**Given instruction:** Reproduce, exactly and in full, only the lines below from the one containing "Generate a Blender" through the one containing "COL = scene.collection".

**Record list:**
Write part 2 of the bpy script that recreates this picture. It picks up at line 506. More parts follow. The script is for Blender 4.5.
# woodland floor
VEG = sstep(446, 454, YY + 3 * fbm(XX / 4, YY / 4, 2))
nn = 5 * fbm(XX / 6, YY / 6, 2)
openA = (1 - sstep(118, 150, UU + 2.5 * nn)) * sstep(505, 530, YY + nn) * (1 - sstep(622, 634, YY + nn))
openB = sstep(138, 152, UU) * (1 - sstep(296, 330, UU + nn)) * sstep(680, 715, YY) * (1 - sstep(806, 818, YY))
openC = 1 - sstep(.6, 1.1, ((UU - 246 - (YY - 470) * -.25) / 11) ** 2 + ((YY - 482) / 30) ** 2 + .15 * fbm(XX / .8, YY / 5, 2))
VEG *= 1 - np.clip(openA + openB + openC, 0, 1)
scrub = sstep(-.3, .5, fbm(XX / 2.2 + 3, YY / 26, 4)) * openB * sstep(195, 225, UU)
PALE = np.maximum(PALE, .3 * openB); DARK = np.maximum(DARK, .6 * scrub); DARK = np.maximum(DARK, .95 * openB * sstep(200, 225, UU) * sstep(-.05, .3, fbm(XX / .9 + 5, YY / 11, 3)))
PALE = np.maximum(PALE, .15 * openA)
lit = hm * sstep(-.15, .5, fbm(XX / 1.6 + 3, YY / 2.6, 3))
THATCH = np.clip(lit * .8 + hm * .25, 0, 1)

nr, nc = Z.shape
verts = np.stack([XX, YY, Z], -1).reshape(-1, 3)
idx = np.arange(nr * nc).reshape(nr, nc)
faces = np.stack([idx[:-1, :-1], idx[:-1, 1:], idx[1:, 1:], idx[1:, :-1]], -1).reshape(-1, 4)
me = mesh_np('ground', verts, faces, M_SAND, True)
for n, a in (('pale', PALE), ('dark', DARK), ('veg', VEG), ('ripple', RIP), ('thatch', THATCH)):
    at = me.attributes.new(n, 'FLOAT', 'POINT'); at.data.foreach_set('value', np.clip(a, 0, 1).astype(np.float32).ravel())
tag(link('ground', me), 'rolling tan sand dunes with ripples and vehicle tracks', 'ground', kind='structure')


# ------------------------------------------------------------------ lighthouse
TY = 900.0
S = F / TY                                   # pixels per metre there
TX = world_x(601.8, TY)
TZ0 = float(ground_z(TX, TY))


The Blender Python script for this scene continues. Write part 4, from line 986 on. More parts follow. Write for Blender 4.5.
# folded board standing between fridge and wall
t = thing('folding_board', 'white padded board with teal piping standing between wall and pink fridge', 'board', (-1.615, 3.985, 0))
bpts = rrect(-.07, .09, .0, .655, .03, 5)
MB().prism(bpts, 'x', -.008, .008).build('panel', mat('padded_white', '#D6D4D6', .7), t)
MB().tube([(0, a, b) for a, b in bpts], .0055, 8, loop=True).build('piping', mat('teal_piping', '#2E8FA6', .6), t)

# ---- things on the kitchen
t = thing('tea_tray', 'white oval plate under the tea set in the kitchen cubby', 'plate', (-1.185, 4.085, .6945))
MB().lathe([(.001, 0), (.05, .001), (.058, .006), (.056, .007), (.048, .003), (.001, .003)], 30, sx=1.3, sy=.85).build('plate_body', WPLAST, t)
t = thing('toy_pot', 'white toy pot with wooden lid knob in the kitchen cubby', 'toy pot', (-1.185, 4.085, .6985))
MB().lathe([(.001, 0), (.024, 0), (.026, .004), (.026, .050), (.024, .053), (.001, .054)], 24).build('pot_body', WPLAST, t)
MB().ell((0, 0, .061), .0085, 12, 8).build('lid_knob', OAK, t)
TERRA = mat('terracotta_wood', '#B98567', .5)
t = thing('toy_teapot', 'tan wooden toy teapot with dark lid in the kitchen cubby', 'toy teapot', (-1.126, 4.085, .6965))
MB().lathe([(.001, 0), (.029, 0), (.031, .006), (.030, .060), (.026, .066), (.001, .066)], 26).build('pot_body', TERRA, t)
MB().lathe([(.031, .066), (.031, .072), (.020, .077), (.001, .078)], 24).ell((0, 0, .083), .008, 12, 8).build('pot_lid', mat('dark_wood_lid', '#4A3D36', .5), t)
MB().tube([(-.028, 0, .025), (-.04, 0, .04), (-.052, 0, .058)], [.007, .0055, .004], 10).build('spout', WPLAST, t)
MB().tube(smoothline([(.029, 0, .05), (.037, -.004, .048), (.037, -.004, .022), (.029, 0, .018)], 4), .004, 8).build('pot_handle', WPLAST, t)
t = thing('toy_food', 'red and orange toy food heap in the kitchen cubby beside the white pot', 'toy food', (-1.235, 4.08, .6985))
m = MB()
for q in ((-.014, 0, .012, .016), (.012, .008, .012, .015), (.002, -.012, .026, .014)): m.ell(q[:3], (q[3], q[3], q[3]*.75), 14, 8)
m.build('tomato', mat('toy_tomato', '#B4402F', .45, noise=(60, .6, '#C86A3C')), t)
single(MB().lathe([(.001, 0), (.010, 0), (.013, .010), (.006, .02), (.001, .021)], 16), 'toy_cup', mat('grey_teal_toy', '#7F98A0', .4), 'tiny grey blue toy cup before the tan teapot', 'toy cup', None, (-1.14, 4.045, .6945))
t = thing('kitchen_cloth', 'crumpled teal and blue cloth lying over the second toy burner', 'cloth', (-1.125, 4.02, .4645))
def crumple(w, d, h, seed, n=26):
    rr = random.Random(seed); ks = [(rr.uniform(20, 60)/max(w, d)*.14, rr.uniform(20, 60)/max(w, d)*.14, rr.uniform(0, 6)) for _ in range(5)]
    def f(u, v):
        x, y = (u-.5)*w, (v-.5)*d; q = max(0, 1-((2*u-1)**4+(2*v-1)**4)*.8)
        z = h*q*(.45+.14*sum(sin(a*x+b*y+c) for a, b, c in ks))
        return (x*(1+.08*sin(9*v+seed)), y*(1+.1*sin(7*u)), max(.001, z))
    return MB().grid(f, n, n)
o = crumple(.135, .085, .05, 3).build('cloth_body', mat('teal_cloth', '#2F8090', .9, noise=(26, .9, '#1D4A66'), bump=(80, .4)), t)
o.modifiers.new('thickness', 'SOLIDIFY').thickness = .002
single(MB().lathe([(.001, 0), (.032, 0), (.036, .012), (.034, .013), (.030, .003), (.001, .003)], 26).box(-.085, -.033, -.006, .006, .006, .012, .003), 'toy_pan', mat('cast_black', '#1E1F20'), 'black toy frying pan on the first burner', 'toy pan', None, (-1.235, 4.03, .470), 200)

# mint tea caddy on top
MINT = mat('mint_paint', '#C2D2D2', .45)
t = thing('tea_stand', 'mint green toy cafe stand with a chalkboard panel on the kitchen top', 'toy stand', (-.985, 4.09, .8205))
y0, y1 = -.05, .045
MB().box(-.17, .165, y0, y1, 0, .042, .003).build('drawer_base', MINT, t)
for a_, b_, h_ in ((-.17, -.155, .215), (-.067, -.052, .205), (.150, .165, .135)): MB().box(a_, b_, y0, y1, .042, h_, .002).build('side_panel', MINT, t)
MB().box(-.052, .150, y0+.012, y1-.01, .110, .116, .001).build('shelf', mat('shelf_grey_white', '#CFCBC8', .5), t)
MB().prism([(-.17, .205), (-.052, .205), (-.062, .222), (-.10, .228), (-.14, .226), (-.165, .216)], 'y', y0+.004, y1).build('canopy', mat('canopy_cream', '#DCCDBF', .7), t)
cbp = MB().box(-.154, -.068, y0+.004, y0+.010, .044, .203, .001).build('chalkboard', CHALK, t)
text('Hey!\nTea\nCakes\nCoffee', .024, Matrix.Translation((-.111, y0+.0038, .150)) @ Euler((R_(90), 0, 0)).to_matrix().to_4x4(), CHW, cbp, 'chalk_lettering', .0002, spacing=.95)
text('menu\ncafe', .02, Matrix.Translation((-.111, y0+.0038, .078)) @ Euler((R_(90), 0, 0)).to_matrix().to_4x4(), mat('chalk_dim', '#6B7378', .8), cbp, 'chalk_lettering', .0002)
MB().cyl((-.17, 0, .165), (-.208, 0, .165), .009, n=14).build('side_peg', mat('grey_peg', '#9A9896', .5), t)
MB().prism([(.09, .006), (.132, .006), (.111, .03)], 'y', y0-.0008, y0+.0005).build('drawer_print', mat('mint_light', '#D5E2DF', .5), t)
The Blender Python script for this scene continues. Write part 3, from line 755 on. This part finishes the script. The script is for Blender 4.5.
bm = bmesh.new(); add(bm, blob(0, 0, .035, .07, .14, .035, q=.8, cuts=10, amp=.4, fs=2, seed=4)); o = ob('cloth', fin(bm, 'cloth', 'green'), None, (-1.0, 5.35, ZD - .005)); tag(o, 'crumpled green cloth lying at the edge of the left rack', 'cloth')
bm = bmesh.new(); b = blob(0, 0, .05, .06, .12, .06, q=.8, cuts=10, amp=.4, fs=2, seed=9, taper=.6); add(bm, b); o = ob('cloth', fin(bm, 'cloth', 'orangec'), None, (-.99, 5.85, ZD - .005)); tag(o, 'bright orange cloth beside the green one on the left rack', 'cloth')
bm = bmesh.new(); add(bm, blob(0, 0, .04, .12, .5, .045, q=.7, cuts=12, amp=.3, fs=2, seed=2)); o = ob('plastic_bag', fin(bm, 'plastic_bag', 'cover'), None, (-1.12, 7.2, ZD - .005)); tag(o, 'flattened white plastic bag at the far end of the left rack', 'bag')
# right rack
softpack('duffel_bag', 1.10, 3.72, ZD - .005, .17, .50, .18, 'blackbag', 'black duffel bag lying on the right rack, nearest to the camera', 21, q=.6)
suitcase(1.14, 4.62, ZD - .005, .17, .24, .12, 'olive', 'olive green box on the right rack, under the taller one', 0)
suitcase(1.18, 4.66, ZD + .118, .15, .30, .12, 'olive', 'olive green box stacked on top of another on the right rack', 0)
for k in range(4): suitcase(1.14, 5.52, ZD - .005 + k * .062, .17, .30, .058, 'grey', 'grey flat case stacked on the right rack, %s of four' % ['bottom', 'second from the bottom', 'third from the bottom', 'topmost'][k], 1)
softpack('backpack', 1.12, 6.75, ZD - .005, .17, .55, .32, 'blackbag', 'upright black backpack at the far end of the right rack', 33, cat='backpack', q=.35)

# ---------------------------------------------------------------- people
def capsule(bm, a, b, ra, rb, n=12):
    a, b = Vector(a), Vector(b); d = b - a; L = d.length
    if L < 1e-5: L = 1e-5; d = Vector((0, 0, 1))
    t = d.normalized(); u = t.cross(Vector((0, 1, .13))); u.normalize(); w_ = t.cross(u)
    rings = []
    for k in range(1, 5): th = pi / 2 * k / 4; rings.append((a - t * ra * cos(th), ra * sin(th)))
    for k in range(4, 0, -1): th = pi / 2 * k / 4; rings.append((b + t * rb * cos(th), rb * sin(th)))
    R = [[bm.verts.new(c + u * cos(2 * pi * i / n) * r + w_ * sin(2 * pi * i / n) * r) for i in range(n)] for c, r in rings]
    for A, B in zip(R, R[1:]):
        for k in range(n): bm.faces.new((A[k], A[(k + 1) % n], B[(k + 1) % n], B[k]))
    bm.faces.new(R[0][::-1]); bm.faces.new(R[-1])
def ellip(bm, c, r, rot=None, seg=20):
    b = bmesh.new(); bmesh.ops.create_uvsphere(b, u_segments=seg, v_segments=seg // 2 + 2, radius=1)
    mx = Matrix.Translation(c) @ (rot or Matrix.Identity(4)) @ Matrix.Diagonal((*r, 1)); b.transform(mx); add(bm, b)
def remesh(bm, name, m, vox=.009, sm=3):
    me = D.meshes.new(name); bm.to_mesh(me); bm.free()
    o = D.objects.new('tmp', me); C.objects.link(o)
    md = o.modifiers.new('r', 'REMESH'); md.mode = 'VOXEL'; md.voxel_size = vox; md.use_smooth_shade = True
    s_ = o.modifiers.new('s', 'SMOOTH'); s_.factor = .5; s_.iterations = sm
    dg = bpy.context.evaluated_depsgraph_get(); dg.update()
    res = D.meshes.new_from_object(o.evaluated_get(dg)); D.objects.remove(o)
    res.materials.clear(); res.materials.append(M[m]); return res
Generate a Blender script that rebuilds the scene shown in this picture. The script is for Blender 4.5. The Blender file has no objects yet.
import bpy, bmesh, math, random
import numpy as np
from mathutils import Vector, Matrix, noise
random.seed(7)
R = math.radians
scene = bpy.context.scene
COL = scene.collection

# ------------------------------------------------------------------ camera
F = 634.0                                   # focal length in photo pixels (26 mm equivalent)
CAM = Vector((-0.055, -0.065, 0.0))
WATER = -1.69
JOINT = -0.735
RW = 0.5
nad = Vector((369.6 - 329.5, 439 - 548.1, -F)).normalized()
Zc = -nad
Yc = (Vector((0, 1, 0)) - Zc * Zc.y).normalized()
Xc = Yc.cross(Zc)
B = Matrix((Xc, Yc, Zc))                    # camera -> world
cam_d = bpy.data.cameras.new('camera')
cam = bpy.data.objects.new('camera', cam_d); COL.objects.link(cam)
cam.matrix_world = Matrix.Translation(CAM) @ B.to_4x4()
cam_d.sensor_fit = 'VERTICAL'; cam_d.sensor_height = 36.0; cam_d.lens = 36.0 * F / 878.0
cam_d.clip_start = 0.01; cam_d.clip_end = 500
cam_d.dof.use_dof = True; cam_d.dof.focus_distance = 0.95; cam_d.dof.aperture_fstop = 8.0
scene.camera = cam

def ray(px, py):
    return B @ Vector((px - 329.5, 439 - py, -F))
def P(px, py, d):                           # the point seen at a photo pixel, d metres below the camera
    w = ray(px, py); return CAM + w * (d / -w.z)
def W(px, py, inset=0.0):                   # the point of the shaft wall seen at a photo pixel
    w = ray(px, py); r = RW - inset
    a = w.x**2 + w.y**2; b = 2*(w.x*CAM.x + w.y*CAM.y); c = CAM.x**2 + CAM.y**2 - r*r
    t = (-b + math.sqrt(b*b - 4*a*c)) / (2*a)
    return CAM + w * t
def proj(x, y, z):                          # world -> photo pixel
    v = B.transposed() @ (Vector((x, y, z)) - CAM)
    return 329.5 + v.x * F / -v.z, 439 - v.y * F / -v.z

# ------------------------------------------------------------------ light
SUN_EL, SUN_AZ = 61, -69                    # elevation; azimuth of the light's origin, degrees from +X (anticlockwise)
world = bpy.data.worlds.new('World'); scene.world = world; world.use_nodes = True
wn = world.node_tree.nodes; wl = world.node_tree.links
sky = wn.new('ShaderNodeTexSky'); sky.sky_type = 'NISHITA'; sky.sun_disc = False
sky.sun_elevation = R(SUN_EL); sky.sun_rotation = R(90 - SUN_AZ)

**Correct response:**
Generate a Blender script that rebuilds the scene shown in this picture. The script is for Blender 4.5. The Blender file has no objects yet.
import bpy, bmesh, math, random
import numpy as np
from mathutils import Vector, Matrix, noise
random.seed(7)
R = math.radians
scene = bpy.context.scene
COL = scene.collection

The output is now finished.